[Entries taken from a collection]
* * * *
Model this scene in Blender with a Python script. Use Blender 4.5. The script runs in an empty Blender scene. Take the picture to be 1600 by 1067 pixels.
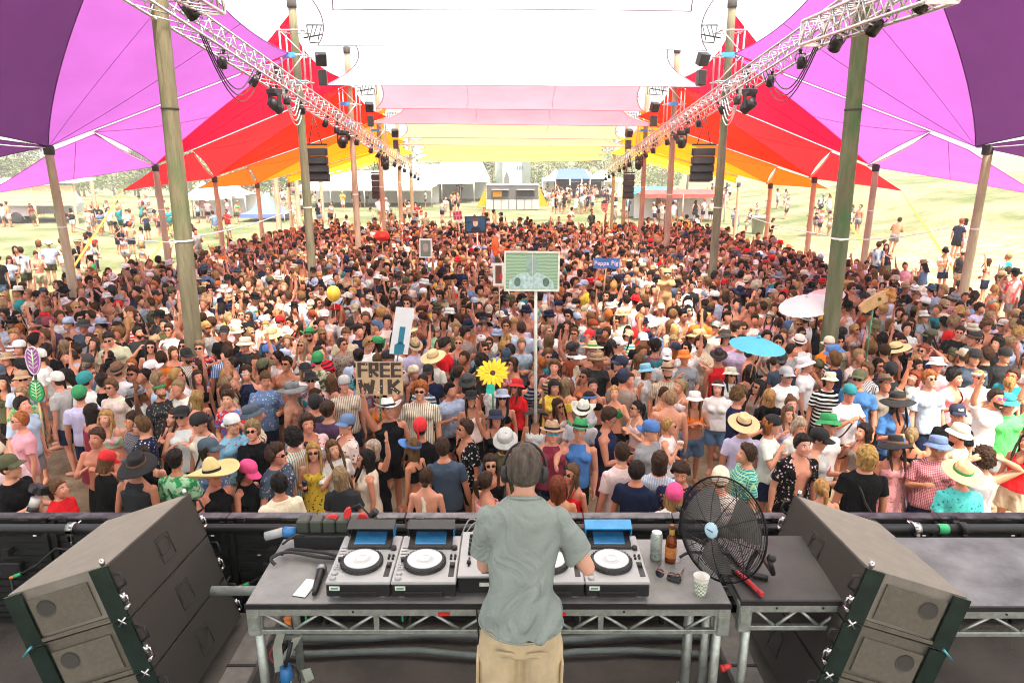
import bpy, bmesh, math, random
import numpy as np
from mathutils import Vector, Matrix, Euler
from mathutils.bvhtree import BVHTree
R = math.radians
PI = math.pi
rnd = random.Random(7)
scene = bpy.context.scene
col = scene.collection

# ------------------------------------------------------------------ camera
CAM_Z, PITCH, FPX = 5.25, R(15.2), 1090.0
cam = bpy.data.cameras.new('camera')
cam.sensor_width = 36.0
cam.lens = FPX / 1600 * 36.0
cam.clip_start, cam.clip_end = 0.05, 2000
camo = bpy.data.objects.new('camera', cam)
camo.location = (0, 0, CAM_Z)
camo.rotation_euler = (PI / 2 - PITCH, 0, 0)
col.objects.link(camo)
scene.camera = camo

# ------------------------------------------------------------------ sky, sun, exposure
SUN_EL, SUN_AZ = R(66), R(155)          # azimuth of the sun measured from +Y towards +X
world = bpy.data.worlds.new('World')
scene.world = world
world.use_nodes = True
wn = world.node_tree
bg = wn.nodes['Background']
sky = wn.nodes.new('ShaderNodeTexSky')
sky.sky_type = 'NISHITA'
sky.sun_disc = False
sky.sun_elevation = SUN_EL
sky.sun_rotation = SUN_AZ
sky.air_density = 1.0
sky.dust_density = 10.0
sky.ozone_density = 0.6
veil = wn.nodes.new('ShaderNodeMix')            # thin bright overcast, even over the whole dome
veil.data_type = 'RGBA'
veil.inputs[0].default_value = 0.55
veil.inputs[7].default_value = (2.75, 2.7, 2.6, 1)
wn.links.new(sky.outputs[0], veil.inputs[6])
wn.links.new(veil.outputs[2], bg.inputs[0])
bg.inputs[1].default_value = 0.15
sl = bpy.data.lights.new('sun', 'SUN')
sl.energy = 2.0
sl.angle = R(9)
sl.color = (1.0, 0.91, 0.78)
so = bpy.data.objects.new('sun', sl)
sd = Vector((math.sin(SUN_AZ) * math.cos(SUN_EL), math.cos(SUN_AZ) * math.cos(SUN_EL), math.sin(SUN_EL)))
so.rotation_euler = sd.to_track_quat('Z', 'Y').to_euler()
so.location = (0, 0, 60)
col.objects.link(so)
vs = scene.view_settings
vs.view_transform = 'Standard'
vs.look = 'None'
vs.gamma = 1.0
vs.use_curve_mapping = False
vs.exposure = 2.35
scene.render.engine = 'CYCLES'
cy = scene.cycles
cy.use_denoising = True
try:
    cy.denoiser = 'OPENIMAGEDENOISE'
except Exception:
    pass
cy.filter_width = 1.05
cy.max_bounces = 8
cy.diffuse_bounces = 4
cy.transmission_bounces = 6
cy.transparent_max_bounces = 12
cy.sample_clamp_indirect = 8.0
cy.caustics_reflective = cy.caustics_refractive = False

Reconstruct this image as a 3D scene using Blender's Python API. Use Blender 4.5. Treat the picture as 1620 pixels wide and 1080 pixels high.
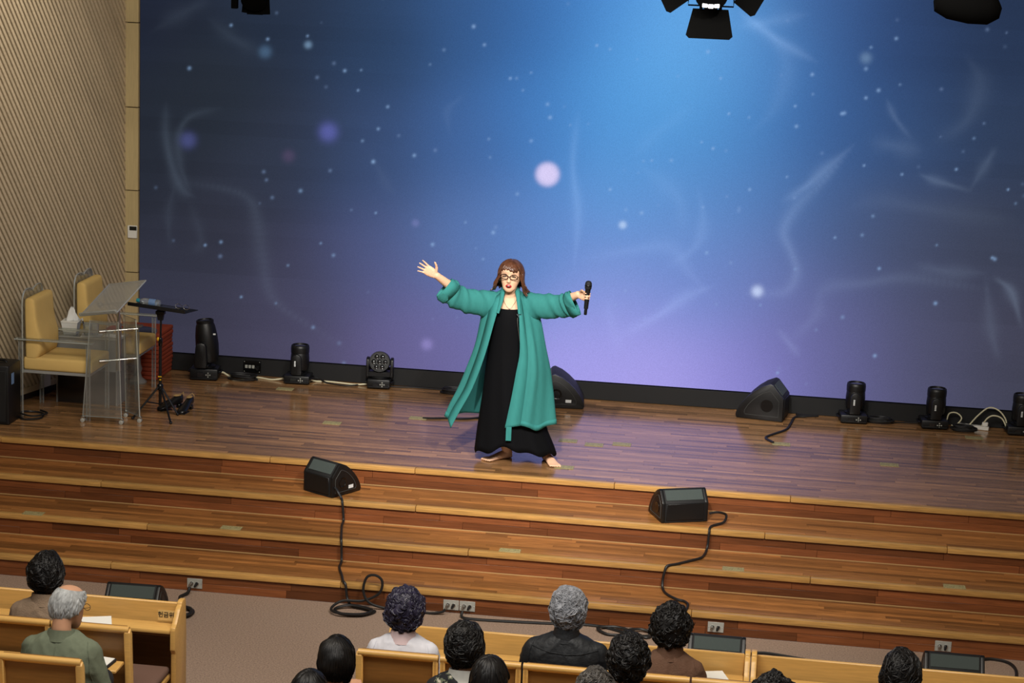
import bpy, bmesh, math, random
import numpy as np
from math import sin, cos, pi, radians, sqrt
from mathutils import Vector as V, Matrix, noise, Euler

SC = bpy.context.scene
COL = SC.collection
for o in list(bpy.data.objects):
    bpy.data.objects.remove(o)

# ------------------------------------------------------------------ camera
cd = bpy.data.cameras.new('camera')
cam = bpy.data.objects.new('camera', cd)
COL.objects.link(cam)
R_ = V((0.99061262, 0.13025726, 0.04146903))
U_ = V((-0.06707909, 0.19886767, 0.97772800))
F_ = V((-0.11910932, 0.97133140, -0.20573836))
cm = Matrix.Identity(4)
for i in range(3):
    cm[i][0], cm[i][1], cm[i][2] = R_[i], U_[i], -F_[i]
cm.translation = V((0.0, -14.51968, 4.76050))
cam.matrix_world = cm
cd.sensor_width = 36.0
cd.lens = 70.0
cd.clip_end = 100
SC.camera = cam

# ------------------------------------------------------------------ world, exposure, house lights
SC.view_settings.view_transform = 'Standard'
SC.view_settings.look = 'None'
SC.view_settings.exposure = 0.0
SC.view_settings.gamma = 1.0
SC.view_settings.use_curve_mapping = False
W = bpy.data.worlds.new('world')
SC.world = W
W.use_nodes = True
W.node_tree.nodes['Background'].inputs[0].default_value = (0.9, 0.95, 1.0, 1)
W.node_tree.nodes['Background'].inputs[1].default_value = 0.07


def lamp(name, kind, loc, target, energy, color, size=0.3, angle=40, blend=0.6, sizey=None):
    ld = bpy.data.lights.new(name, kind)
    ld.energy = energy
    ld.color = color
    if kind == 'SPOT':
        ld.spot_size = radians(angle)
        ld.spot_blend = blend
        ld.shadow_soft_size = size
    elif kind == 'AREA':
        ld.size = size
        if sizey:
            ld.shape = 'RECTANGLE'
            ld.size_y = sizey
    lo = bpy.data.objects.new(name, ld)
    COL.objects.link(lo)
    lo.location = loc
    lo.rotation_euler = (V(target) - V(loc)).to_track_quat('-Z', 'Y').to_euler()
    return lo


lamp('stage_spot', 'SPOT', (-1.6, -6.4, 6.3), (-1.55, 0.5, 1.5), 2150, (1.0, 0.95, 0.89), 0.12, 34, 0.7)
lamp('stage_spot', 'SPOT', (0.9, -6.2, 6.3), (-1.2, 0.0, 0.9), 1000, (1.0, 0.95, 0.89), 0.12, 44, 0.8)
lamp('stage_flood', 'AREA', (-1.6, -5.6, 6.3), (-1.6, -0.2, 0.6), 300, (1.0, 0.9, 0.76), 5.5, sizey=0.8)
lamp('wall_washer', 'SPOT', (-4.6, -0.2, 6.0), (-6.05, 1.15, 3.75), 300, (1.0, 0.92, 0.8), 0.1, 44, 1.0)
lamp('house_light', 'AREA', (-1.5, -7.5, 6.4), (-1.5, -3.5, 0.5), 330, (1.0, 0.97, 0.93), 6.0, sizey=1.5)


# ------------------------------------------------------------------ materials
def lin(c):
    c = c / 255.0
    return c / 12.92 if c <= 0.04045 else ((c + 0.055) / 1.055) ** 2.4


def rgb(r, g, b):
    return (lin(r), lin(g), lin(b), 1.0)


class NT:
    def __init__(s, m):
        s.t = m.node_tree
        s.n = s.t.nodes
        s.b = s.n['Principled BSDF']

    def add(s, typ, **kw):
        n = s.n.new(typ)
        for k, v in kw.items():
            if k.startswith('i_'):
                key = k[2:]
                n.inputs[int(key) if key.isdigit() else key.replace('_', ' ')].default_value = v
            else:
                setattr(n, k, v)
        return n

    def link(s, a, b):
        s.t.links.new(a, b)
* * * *
Copy every line of the data that holds the string "scene".

Model this scene in Blender with a Python script. Use Blender 4.5. The script runs in an empty Blender scene. Take the picture to be 1600 by 1067 pixels.
scene = bpy.context.scene
col = scene.collection
scene.camera = camo
scene.world = world
vs = scene.view_settings
scene.render.engine = 'CYCLES'
cy = scene.cycles
Reconstruct this image as a 3D scene using Blender's Python API. Use Blender 4.5. Treat the picture as 1620 pixels wide and 1080 pixels high.
SC = bpy.context.scene